Bankruptcy term. Most bankruptcy statutes seek to ensure that all creditors of a bankrupt are treated equitably. However, realistically, most insolvent companies, as bankruptcy approaches, tend to treat some creditors better than others, perhaps because they can apply more pressure, moral, personal, or otherwise. To solve this problem, bankruptcy statutes usually provide that payments made within a certain period before a party files for bankruptcy be “clawed back” by the bankrupt and then redistributed to creditors equitably, (e.g., if you received “dollar for dollar,” you may need to give the money back and join the queue for “cents on the dollar.”) Pre-bankruptcy payments that are treated this way are called preferences.

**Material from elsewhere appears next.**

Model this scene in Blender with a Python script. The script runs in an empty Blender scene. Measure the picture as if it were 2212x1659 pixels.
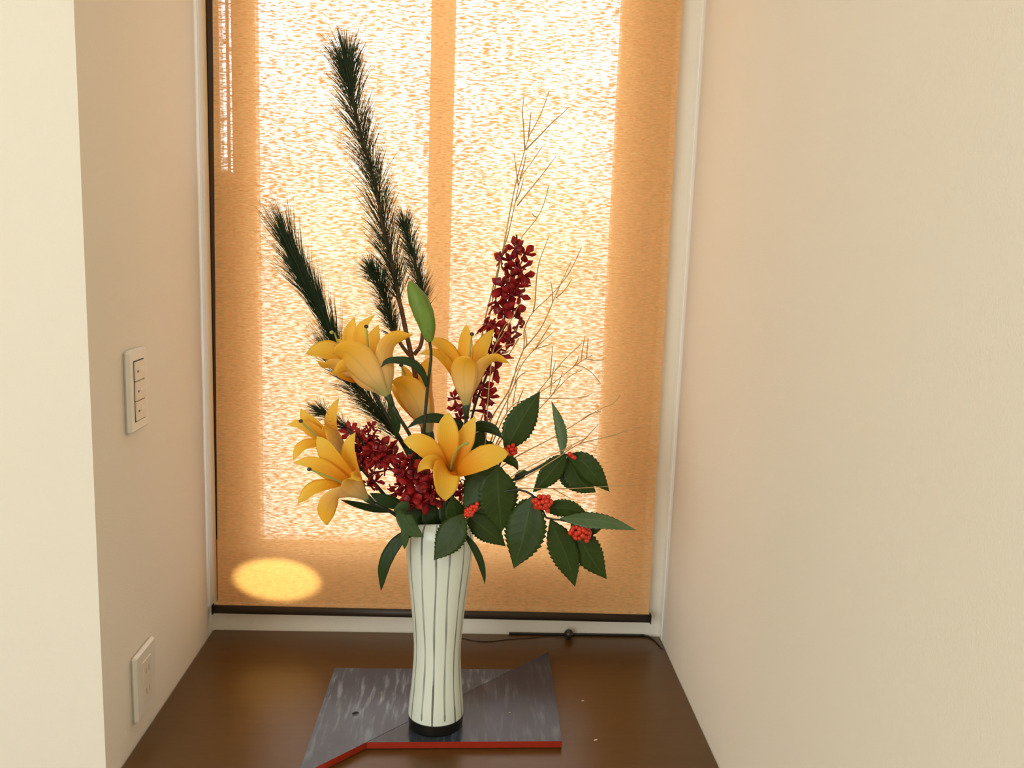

To be a preference the payment usually has to be within a time period (Sixty or ninety days) before the bankruptcy filing for ordinary creditors, or a much longer period for creditors with some connection with the bankrupt (i.e., shareholders, relatives, senior employees etc.), typically at least a year. Payments in the ordinary course of business can often avoid being treated as preferences. When in a dispute to recover debt from a company that may be heading into insolvency, it is important to be aware that a later win of a larger amount may be pyrrhic, if that puts the settlement into the ninety/sixty-day preference window.

Since bankruptcy trustees, receivers, and administrators tend to automatically send out letters demanding returns of payments made during preference period without determining whether the payment meets other legal criteria to be considered a preference, re-payment of alleged preferences should not be automatically made before qualified, specialist legal advice has been obtained.